Options markets consist of four main participants:

Buyers of Calls – Expect the underlying asset’s price to rise. Risk limited to premium.

Buyers of Puts – Expect the underlying asset’s price to fall. Risk limited to premium.

Sellers (Writers) of Calls – Expect prices to remain below the strike price. Risk is theoretically unlimited for naked calls.

Sellers (Writers) of Puts – Expect prices to remain above the strike price. Risk is substantial if the asset falls sharply.

Options Strategies

Option trading is highly versatile. Traders can employ strategies ranging from conservative hedging to speculative bets:

Covered Call: Holding the underlying asset while selling call options to generate income from premiums.

Protective Put: Buying puts while holding the asset to protect against downside risk.

Straddle: Buying a call and a put with the same strike price and expiration, expecting high volatility.

Strangle: Buying out-of-the-money call and put options for lower cost but with a wider price movement range.

Spreads: Combining multiple options to limit risk and potential profit (e.g., bull call spread, bear put spread).

Option Pricing Factors

Option prices are influenced by several variables:

Underlying Asset Price: Higher asset prices increase call values and decrease put values.
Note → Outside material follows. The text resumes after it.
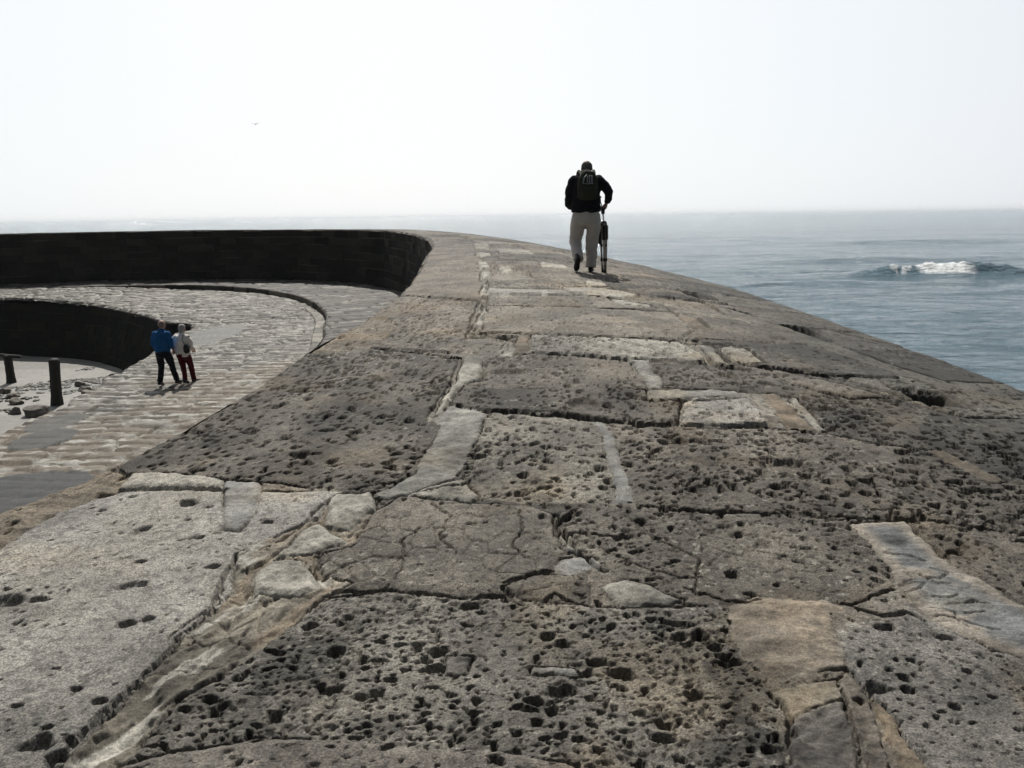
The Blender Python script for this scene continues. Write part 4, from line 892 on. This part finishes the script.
# folded tripod held in the right hand
tp = empty('tripod', (MX+.33, MY+.16, gz)); tp.rotation_euler = (R(3), R(-1.5), 0); tp.location.z = top_at(MX+.33, MY+.16)
tag(tp, 'folded camera tripod standing in the right hand of the man in black jacket', 'tripod')
tm = simple_mat('grey_tripod_metal', (.42, .42, .42), .45, .1, 10, metal=.2); tb = simple_mat('black_tripod_plastic', (.015, .015, .016), .5, .2, 10)
for k in range(3):
    a = 2*math.pi*k/3+.5; ux, uy = math.cos(a), math.sin(a)
    bm = bmesh.new(); loft(bm, [((ux*.044, uy*.044, .84), .022, .022), ((ux*.048, uy*.048, .44), .021, .021)], 14); loft(bm, [((ux*.048, uy*.048, .50), .0185, .0185), ((ux*.042, uy*.042, .20), .0175, .0175)], 12); loft(bm, [((ux*.042, uy*.042, .24), .015, .015), ((ux*.034, uy*.034, .03), .014, .014)], 12)
    lg = bm_obj('leg', bm, tm, tp)
    for z0 in (.44, .20):
        bm = bmesh.new(); loft(bm, [((ux*.044, uy*.044, z0+.05), .021, .021), ((ux*.044, uy*.044, z0), .021, .021)], 12); bm_obj('clamp', bm, tb, lg)
    bm = bmesh.new(); loft(bm, [((ux*.034, uy*.034, .13), .014, .014), ((ux*.033, uy*.033, .02), .017, .017), ((ux*.033, uy*.033, .0), .012, .012)], 12); bm_obj('rubber_foot', bm, tb, lg)
    bm = bmesh.new(); loft(bm, [((ux*.056, uy*.056, .80), .030, .030), ((ux*.056, uy*.056, .56), .028, .028)], 12); bm_obj('foam_grip', bm, tb, lg)
bm = bmesh.new(); loft(bm, [((0, 0, .74), .013, .013), ((-.01, 0, 1.02), .013, .013)], 12); bm_obj('centre_column', bm, tm, tp)
bm = bmesh.new(); loft(bm, [((0, 0, .80), .055, .055), ((0, 0, .84), .058, .055), ((0, 0, .875), .035, .035)], 16); bm_obj('collar', bm, tb, tp)
bm = bmesh.new(); loft(bm, [((-.01, 0, .99), .03, .03), ((-.01, 0, 1.06), .034, .034)], 14); loft(bm, [((-.01, 0, 1.06), .045, .035), ((-.01, 0, 1.10), .045, .035)], 14); loft(bm, [((-.01, 0, 1.07), .010, .010), ((-.045, .02, 1.18), .010, .010), ((-.055, .02, 1.24), .014, .014)], 10); bm_obj('pan_head', bm, tb, tp)
bm = bmesh.new(); loft(bm, [((-.03, -.02, .84), .012, .012), ((-.085, -.03, .80), .010, .010), ((-.10, -.03, .62), .014, .014), ((-.08, -.02, .50), .016, .016)], 10); loft(bm, [((-.06, -.04, .70), .02, .02), ((-.075, -.05, .56), .03, .02), ((-.06, -.04, .48), .012, .012)], 10); bm_obj('carry_strap', bm, tb, tp)

# ---- the couple on the walkway
group = None
QZ = -4.40
sp2 = dict(label='man in bright blue jacket and dark trousers on the walkway below', tilt=.10,
 J=dict(head=(.0, .08, 1.615), neck=(0, .03, 1.46), chest=(0, .01, 1.28), hip=(0, 0, .92),
  shL=(-.19, .02, 1.39), elL=(-.255, .0, 1.10), wrL=(-.215, .13, .90), shR=(.19, .02, 1.39), elR=(.255, .0, 1.10), wrR=(.225, .14, .92),
  thL=(-.10, 0, .88), knL=(-.10, .03, .48), anL=(-.09, -.14, .09), thR=(.10, 0, .88), knR=(.16, .16, .50), anR=(.17, .28, .09)),
 handL=((.15, .25, -.9), (.9, .1, .2), .5), handR=((-.05, .3, -.9), (-.9, .1, .2), .5))
m2 = person((-9.36, 21.75, QZ), R(-8), sp2); J = sp2['J']
blue = cloth('blue_jacket_cloth', (.010, .085, .235), .1); navy = cloth('navy_trouser_cloth', (.010, .012, .018))
sleeve_trunk([((0, 0, .90), .205, .145), ((0, 0, .97), .215, .15), ((0, .0, 1.10), .205, .155), ((0, .0, 1.26), .225, .160), ((0, .01, 1.37), .22, .145), ((0, .02, 1.44), .17, .11), ((0, .025, 1.49), .09, .085), ((0, .03, 1.52), .068, .07)],
 [[(J['shL'], .074, .078), ((-.232, .01, 1.25), .074, .078), (J['elL'], .068, .070), ((-.24, .06, 1.01), .058, .058)],
  [(J['shR'], .074, .078), ((.232, .01, 1.25), .074, .078), (J['elR'], .068, .070), ((.24, .07, 1.01), .058, .058)]], .010, 'jacket', blue, m2, .020, 3)
def legs(rL, rR, hipz, mat, root, seed, w_=1.0):
    bm = bmesh.new()
    loft(bm, [((0, 0, hipz+.10), .165*w_, .125), ((0, -.005, hipz+.02), .190*w_, .145), ((0, -.01, hipz-.07), .188*w_, .14), ((0, 0, hipz-.13), .15*w_, .11)], 24)
    for q in (rL, rR): loft(bm, q, 18)
    return fuse('trousers', bm, mat, root, .010, 4, .011, 7, seed)
legs([((-.10, 0, .88), .105, .12), ((-.105, .02, .68), .098, .105), ((-.10, .03, .48), .080, .082), ((-.095, -.05, .28), .072, .074), ((-.09, -.135, .10), .072, .080)],
     [((.10, 0, .88), .105, .12), ((.13, .08, .68), .098, .105), ((.14, .14, .50), .080, .082), ((.155, .21, .28), .075, .077), ((.17, .275, .09), .075, .084)], .88, navy, m2, 4)
bm = bmesh.new(); shoe(bm, (-.09, -.19, .035), R(4), R(-12)); fuse('shoe', bm, shoe_m, m2, .007, 2)
bm = bmesh.new(); shoe(bm, (.17, .23, .0), R(-12), 0); fuse('shoe', bm, shoe_m, m2, .007, 2)
hair_cap(head_m(sp2), cloth('sandy_grey_hair', (.20, .17, .14), .3), m2, False)
sp3 = dict(label='woman in white jacket and dark red trousers on the walkway below', tilt=.12, yaw=0,
 J=dict(head=(.0, .06, 1.475), neck=(0, .02, 1.33), chest=(0, .0, 1.16), hip=(0, 0, .84),
  shL=(-.17, .01, 1.265), elL=(-.245, .0, .99), wrL=(-.25, .10, .80), shR=(.17, .01, 1.265), elR=(.25, .0, 1.00), wrR=(.22, .17, .90),
  thL=(-.085, 0, .80), knL=(-.04, .03, .45), anL=(.03, -.08, .08), thR=(.09, 0, .80), knR=(.15, .12, .46), anR=(.145, .18, .08)),
 handL=((.0, .25, -.9), (.9, .1, .2), .6), handR=((-.4, .7, -.3), (-.5, .1, -.8), .9))
m3 = person((-8.90, 21.95, QZ), R(-8), sp3); J = sp3['J']
white = cloth('off_white_jacket_cloth', (.75, .72, .68), .06); red = cloth('dark_red_trouser_cloth', (.075, .008, .012), .15)
sleeve_trunk([((0, 0, .74), .185, .145), ((0, 0, .84), .200, .155), ((0, .0, .98), .19, .145), ((0, .0, 1.13), .205, .150), ((0, .01, 1.24), .20, .13), ((0, .015, 1.31), .15, .10), ((0, .02, 1.355), .085, .08), ((0, .025, 1.40), .068, .07)],
 [[(J['shL'], .068, .072), ((-.22, .005, 1.12), .075, .075), (J['elL'], .066, .068), ((-.25, .05, .90), .06, .06), ((-.25, .09, .82), .052, .052)],
  [(J['shR'], .068, .072), ((.22, .005, 1.12), .075, .075), (J['elR'], .066, .068), ((.24, .08, .95), .06, .06), ((.225, .15, .91), .052, .052)]], .010, 'jacket', white, m3, .020, 6)
legs([((-.085, 0, .80), .10, .115), ((-.07, .02, .62), .092, .10), ((-.04, .02, .45), .075, .078), ((-.005, -.02, .26), .066, .068), ((.03, -.075, .09), .064, .070)],
     [((.09, 0, .80), .10, .115), ((.12, .06, .62), .092, .10), ((.13, .11, .46), .075, .078), ((.14, .14, .26), .068, .070), ((.145, .175, .08), .068, .074)], .80, red, m3, 7, .92)
bm = bmesh.new(); shoe(bm, (.03, -.13, .03), R(4), R(-10)); fuse('shoe', bm, shoe_m, m3, .007, 2)
bm = bmesh.new(); shoe(bm, (.145, .13, .0), R(-14), 0); fuse('shoe', bm, shoe_m, m3, .007, 2)
hair_cap(head_m(sp3), cloth('silver_hair', (.34, .33, .32), .25), m3, True)
bg_ = empty('shoulder_bag', (-8.90, 21.95, QZ), R(-8)); tag(bg_, 'black shoulder bag at the right side of the woman in white jacket', 'handbag')
lea = simple_mat('black_bag_leather', (.010, .010, .011), .5, .2, 14)
bm = bmesh.new(); loft(bm, [((.205, -.155, .86), .05, .045), ((.205, -.165, .90), .085, .055), ((.195, -.160, 1.00), .085, .055), ((.175, -.145, 1.07), .055, .04), ((.165, -.14, 1.09), .02, .015)], 20); fuse('pouch', bm, lea, bg_, .007, 2, .006, 14, 3)
bm = bmesh.new(); loft(bm, [((.15, -.145, 1.07), .009, .004), ((.11, -.165, 1.20), .009, .004), ((.095, -.115, 1.315), .009, .004), ((.09, .02, 1.345), .009, .004), ((.11, .12, 1.27), .009, .004), ((.20, .165, 1.08), .009, .004), ((.29, .02, .98), .009, .004), ((.235, -.12, 1.04), .009, .004)], 8); bm_obj('strap', bm, lea, bg_)

# ---- a far gull
bm = bmesh.new()
loft(bm, [((0, -.22, 0), .02, .02, (0, 1, 0)), ((0, -.1, 0), .06, .055, (0, 1, 0)), ((0, .05, .0), .075, .07, (0, 1, 0)), ((0, .17, .02), .045, .045, (0, 1, 0)), ((0, .25, .02), .012, .012, (0, 1, 0))], 12)
for s_ in (-1, 1):
    loft(bm, [((s_*.05, .03, .03), .10, .015, (s_, 0, .3)), ((s_*.28, .05, .13), .085, .010, (s_, 0, .1)), ((s_*.60, -.03, .10), .02, .005, (s_, -.2, -.1))], 8)
gl = bm_obj('gull', bm, simple_mat('gull_feathers', (.25, .25, .25), .8, .2), None); gl.location = (-26.3, 89, 9.5); gl.scale = (.8,)*3
tag(gl, 'tiny lone seabird flying in the pale sky above the harbour wall', 'seabird')

# ---------------------------------------------------------------- sea haze
HZ_TOP = 14.0
bm = bmesh.new(); bmesh.ops.create_cube(bm, size=1, matrix=Matrix.Translation((0, 0, (HZ_TOP-12)/2)) @ Matrix.Diagonal((64000, 64000, HZ_TOP+12, 1)))
m, t, p = newmat('sea_haze'); t.nodes.remove(p)
v = N(t, 'ShaderNodeVolumePrincipled'); v.inputs['Color'].default_value = (.93, .96, 1, 1); v.inputs['Density'].default_value = .00012; v.inputs['Anisotropy'].default_value = .3
t.links.new(v.outputs[0], [n for n in t.nodes if n.type == 'OUTPUT_MATERIAL'][0].inputs['Volume'])
hz = bm_obj('haze', bm, m, None, False); tag(hz, kind='stuff', label='thin pale sea haze over the water', cat='haze')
Strike Price: The proximity of the strike to the current asset price affects intrinsic value.

Time to Expiration: More time increases time value and option price.

Volatility: Greater market volatility increases the likelihood of significant price changes, raising premiums.

Interest Rates & Dividends: Rising interest rates increase call values and reduce put values; dividend payouts impact stock options.

The most widely used pricing model is the Black-Scholes Model, which calculates theoretical option prices based on these factors.

Advantages of Option Trading

Leverage: Control a larger position with a smaller capital outlay.

Hedging: Protect portfolios against adverse price movements.

Flexibility: Execute a wide range of strategies for bullish, bearish, or neutral markets.

Defined Risk: Maximum loss for buyers is limited to the premium paid.

Profit in Any Market: Options allow for profit in rising, falling, or sideways markets.

Risks of Option Trading

Options are complex and involve risks:

Premium Loss: Buyers can lose the entire premium if the option expires worthless.

Leverage Risk: While leverage amplifies gains, it also amplifies losses for sellers or advanced strategies.

Time Decay (Theta): Options lose value as expiration nears if the underlying price does not move favorably.

Volatility Risk (Vega): Changes in market volatility affect option prices.

Complexity: Advanced strategies can involve multiple positions and require careful monitoring.